- **Your task**
Omit every picture and return the rest of the data unaltered.

--- Start Data lines ---

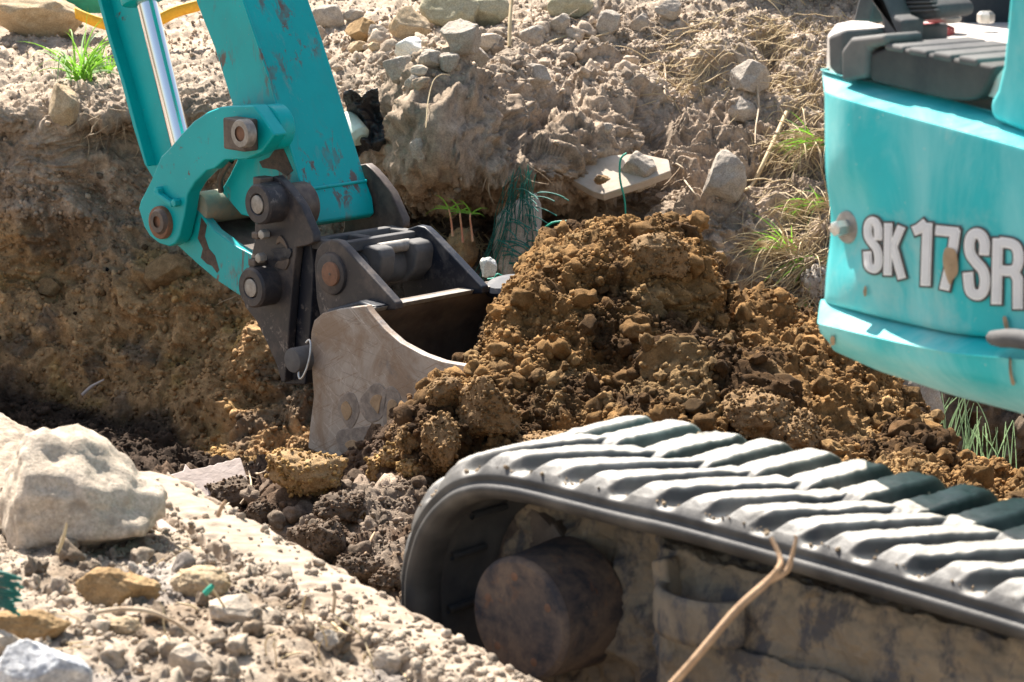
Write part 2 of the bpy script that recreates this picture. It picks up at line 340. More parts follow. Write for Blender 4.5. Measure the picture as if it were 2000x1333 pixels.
rows = [[(y + 380, Y + .55) for (y, Y) in crest], [(y + 60, Y + .18) for (y, Y) in crest], crest,
        [lerp2(a, b, .12, .05) for a, b in zip(crest, base)],
        [lerp2(a, b, .35, .05 * (b[0] - a[0]) / 500) for a, b in zip(crest, base)], [lerp2(a, b, .68, .05 * (b[0] - a[0]) / 500) for a, b in zip(crest, base)], base,
        [(y + 130, Y - .38) for (y, Y) in base], [(y + 300, Y - .9) for (y, Y) in base]]
hx2 = hx
P = crgrid(ctrl_from(hx2, rows), 800, 1000); PX, PY = proj(P)
P = P + orient(gnormals(P), P) * bumpat(P, PX, PY, [(1310, 600, 60, 50, -.055, 1), (1190, 735, 80, 45, -.06, 1), (1250, 670, 50, 50, -.04, 1), (1200, 560, 60, 60, .03, 1), (1400, 640, 70, 80, -.05, 1), (1180, 560, 120, 50, .05, 1), (1100, 640, 70, 90, .04, 1),
   (1700, 850, 60, 60, -.04, 1), (1480, 810, 70, 45, .04, 1), (860, 900, 50, 60, .06, 1.5), (500, 1060, 60, 60, -.10, 1.5), (640, 940, 60, 40, -.08, 1.5), (560, 1040, 90, 40, .05, 1.2), (1640, 700, 60, 50, .05, 1)])[..., None]
Nr = orient(gnormals(P), P); p = P.reshape(-1, 3)
pw_ = p + .02 * np.stack([fbm(p * 12, 3), fbm(p * 12 + 40, 3), fbm(p * 12 + 80, 3)], 1)
big = fbm(pw_ * 4.5, 4); rg = fbm(pw_ * 9, 4, ridge=True)
d = .045 * big + .010 * rg + .036 * cobble(pw_, .085) + .028 * cobble(pw_ + 2, .042) + .017 * cobble(pw_ + 3, .021) + .010 * cobble(pw_ + 5, .011) + .006 * np.clip(rg, -1, 1) + .007 * fbm(pw_ * 60, 3) - .056
P = P + Nr * d.reshape(PX.shape)[..., None]; HEAP = P; HEAPN = orient(gnormals(P), P)
pxr, pyr = PX.ravel(), PY.ravel()
t = fbm(p * 5 + 7, 4)
c = np.tile(np.array([.295, .168, .066]), (len(p), 1))
c = mixc(c, np.array([.090, .050, .022]), sstep(-.1, .35, t))  # moist patches, darkened further to paint shading into the pile
c = mixc(c, np.array([.42, .275, .13]), sstep(.15, .5, fbm(p * 7 + 70, 4)) * .65)
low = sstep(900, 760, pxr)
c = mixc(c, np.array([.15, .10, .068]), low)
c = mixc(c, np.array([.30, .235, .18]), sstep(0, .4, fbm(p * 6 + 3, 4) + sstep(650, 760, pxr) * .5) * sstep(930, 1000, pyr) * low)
c *= (1 + .3 * np.clip(fbm(p * 40, 3), -1, 1))[:, None]
HEAPC = np.clip(c * .88, .01, .9)
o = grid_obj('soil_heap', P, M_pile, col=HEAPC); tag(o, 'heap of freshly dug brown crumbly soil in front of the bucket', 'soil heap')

# near bank under the big stone: a world-space strip along its edge line
E1 = at(290, 958, 3.0); E2 = at(930, 1338, 2.3); ed = (E2 - E1); ed.z = 0; L_ = ed.length; ed.normalize(); en = Vector((ed.y, -ed.x, 0))
if en.y > 0: en = -en
u = np.linspace(-1.6, 1.5, 760); v = np.linspace(-.35, 2.2, 620) ; v = np.sign(v) * np.abs(v) ** 1.25
U, V_ = np.meshgrid(u, v, indexing='ij')
zz = np.interp(V_, [-.25, -.05, 0.0, .035, .06, .12, .4, .9, 2.2], [-.42, -.10, -.02, -.002, .019, .028, .045, .08, .15]) + E1.z + (E2.z - E1.z) * U / L_
P = np.stack([E1.x + ed.x * U + en.x * V_, E1.y + ed.y * U + en.y * V_, zz], -1)
p = P.reshape(-1, 3); Nr = orient(gnormals(P), P)
flat = sstep(.0, .10, V_.ravel())
d = (.016 * fbm(p * 6, 4) + .008 * cobble(p, .03) + .0055 * cobble(p + 2, .013) + .003 * fbm(p * 60, 4)) * (.25 + .75 * flat)
P = P + Nr * d.reshape(U.shape)[..., None]; NEAR = P; NEARN = orient(gnormals(P), P)
c = np.tile(np.array([.39, .32, .25]), (len(p), 1)); c = mixc(c, np.array([.26, .20, .145]), sstep(.0, .5, fbm(p * 8, 4)))
c = mixc(c, np.array([.33, .30, .28]), sstep(.2, .5, fbm(p * 5 + 9, 4)) * .6)
NEARC = np.clip(c * (1 + .25 * np.clip(fbm(p * 90, 2), -1, 1))[:, None], .01, .9)
o = grid_obj('near_ground', P, M_soil, col=NEARC); tag(o, kind='structure')

# ground the machine stands on and everything beyond, one broad sheet
gx = np.linspace(-14, 14, 90); gy = np.concatenate([np.linspace(-4, 8, 60), np.linspace(8.3, 40, 20)])
GX, GY = np.meshgrid(gx, gy, indexing='ij'); gz = np.interp(GY, [-4, 1.8, 3.4, 4.6, 6.1, 8.5, 40], [.36, .36, .3, -.15, -.32, .1, .3]) 
gz = np.where((GX < -.9) & (GY < 3.6), .2, gz)
p = np.stack([GX, GY, gz], -1); c = np.tile(np.array([.30, .25, .20]), (GX.size, 1))
o = grid_obj('ground', p, M_soil, col=c); tag(o, kind='structure')

BV = {'bank': bvh_grid(BANK), 'heap': bvh_grid(HEAP), 'near': bvh_grid(NEAR)}
def hit(px, py, only=None):
    best = None; r = ray(px, py).normalized()
    for k, b in BV.items():
        if only and k != only: continue
        h = b.ray_cast(CAM, r)
        if h[0] is not None and (best is None or h[3] < best[3]): best = h
    return (best[0], best[1]) if best else (at(px, py, 6), Vector((0, -1, 0)))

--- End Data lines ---

- **Right answer**
Write part 2 of the bpy script that recreates this picture. It picks up at line 340. More parts follow. Write for Blender 4.5. Measure the picture as if it were 2000x1333 pixels.
rows = [[(y + 380, Y + .55) for (y, Y) in crest], [(y + 60, Y + .18) for (y, Y) in crest], crest,
        [lerp2(a, b, .12, .05) for a, b in zip(crest, base)],
        [lerp2(a, b, .35, .05 * (b[0] - a[0]) / 500) for a, b in zip(crest, base)], [lerp2(a, b, .68, .05 * (b[0] - a[0]) / 500) for a, b in zip(crest, base)], base,
        [(y + 130, Y - .38) for (y, Y) in base], [(y + 300, Y - .9) for (y, Y) in base]]
hx2 = hx
P = crgrid(ctrl_from(hx2, rows), 800, 1000); PX, PY = proj(P)
P = P + orient(gnormals(P), P) * bumpat(P, PX, PY, [(1310, 600, 60, 50, -.055, 1), (1190, 735, 80, 45, -.06, 1), (1250, 670, 50, 50, -.04, 1), (1200, 560, 60, 60, .03, 1), (1400, 640, 70, 80, -.05, 1), (1180, 560, 120, 50, .05, 1), (1100, 640, 70, 90, .04, 1),
   (1700, 850, 60, 60, -.04, 1), (1480, 810, 70, 45, .04, 1), (860, 900, 50, 60, .06, 1.5), (500, 1060, 60, 60, -.10, 1.5), (640, 940, 60, 40, -.08, 1.5), (560, 1040, 90, 40, .05, 1.2), (1640, 700, 60, 50, .05, 1)])[..., None]
Nr = orient(gnormals(P), P); p = P.reshape(-1, 3)
pw_ = p + .02 * np.stack([fbm(p * 12, 3), fbm(p * 12 + 40, 3), fbm(p * 12 + 80, 3)], 1)
big = fbm(pw_ * 4.5, 4); rg = fbm(pw_ * 9, 4, ridge=True)
d = .045 * big + .010 * rg + .036 * cobble(pw_, .085) + .028 * cobble(pw_ + 2, .042) + .017 * cobble(pw_ + 3, .021) + .010 * cobble(pw_ + 5, .011) + .006 * np.clip(rg, -1, 1) + .007 * fbm(pw_ * 60, 3) - .056
P = P + Nr * d.reshape(PX.shape)[..., None]; HEAP = P; HEAPN = orient(gnormals(P), P)
pxr, pyr = PX.ravel(), PY.ravel()
t = fbm(p * 5 + 7, 4)
c = np.tile(np.array([.295, .168, .066]), (len(p), 1))
c = mixc(c, np.array([.090, .050, .022]), sstep(-.1, .35, t))  # moist patches, darkened further to paint shading into the pile
c = mixc(c, np.array([.42, .275, .13]), sstep(.15, .5, fbm(p * 7 + 70, 4)) * .65)
low = sstep(900, 760, pxr)
c = mixc(c, np.array([.15, .10, .068]), low)
c = mixc(c, np.array([.30, .235, .18]), sstep(0, .4, fbm(p * 6 + 3, 4) + sstep(650, 760, pxr) * .5) * sstep(930, 1000, pyr) * low)
c *= (1 + .3 * np.clip(fbm(p * 40, 3), -1, 1))[:, None]
HEAPC = np.clip(c * .88, .01, .9)
o = grid_obj('soil_heap', P, M_pile, col=HEAPC); tag(o, 'heap of freshly dug brown crumbly soil in front of the bucket', 'soil heap')

# near bank under the big stone: a world-space strip along its edge line
E1 = at(290, 958, 3.0); E2 = at(930, 1338, 2.3); ed = (E2 - E1); ed.z = 0; L_ = ed.length; ed.normalize(); en = Vector((ed.y, -ed.x, 0))
if en.y > 0: en = -en
u = np.linspace(-1.6, 1.5, 760); v = np.linspace(-.35, 2.2, 620) ; v = np.sign(v) * np.abs(v) ** 1.25
U, V_ = np.meshgrid(u, v, indexing='ij')
zz = np.interp(V_, [-.25, -.05, 0.0, .035, .06, .12, .4, .9, 2.2], [-.42, -.10, -.02, -.002, .019, .028, .045, .08, .15]) + E1.z + (E2.z - E1.z) * U / L_
P = np.stack([E1.x + ed.x * U + en.x * V_, E1.y + ed.y * U + en.y * V_, zz], -1)
p = P.reshape(-1, 3); Nr = orient(gnormals(P), P)
flat = sstep(.0, .10, V_.ravel())
d = (.016 * fbm(p * 6, 4) + .008 * cobble(p, .03) + .0055 * cobble(p + 2, .013) + .003 * fbm(p * 60, 4)) * (.25 + .75 * flat)
P = P + Nr * d.reshape(U.shape)[..., None]; NEAR = P; NEARN = orient(gnormals(P), P)
c = np.tile(np.array([.39, .32, .25]), (len(p), 1)); c = mixc(c, np.array([.26, .20, .145]), sstep(.0, .5, fbm(p * 8, 4)))
c = mixc(c, np.array([.33, .30, .28]), sstep(.2, .5, fbm(p * 5 + 9, 4)) * .6)
NEARC = np.clip(c * (1 + .25 * np.clip(fbm(p * 90, 2), -1, 1))[:, None], .01, .9)
o = grid_obj('near_ground', P, M_soil, col=NEARC); tag(o, kind='structure')

# ground the machine stands on and everything beyond, one broad sheet
gx = np.linspace(-14, 14, 90); gy = np.concatenate([np.linspace(-4, 8, 60), np.linspace(8.3, 40, 20)])
GX, GY = np.meshgrid(gx, gy, indexing='ij'); gz = np.interp(GY, [-4, 1.8, 3.4, 4.6, 6.1, 8.5, 40], [.36, .36, .3, -.15, -.32, .1, .3]) 
gz = np.where((GX < -.9) & (GY < 3.6), .2, gz)
p = np.stack([GX, GY, gz], -1); c = np.tile(np.array([.30, .25, .20]), (GX.size, 1))
o = grid_obj('ground', p, M_soil, col=c); tag(o, kind='structure')

BV = {'bank': bvh_grid(BANK), 'heap': bvh_grid(HEAP), 'near': bvh_grid(NEAR)}
def hit(px, py, only=None):
    best = None; r = ray(px, py).normalized()
    for k, b in BV.items():
        if only and k != only: continue
        h = b.ray_cast(CAM, r)
        if h[0] is not None and (best is None or h[3] < best[3]): best = h
    return (best[0], best[1]) if best else (at(px, py, 6), Vector((0, -1, 0)))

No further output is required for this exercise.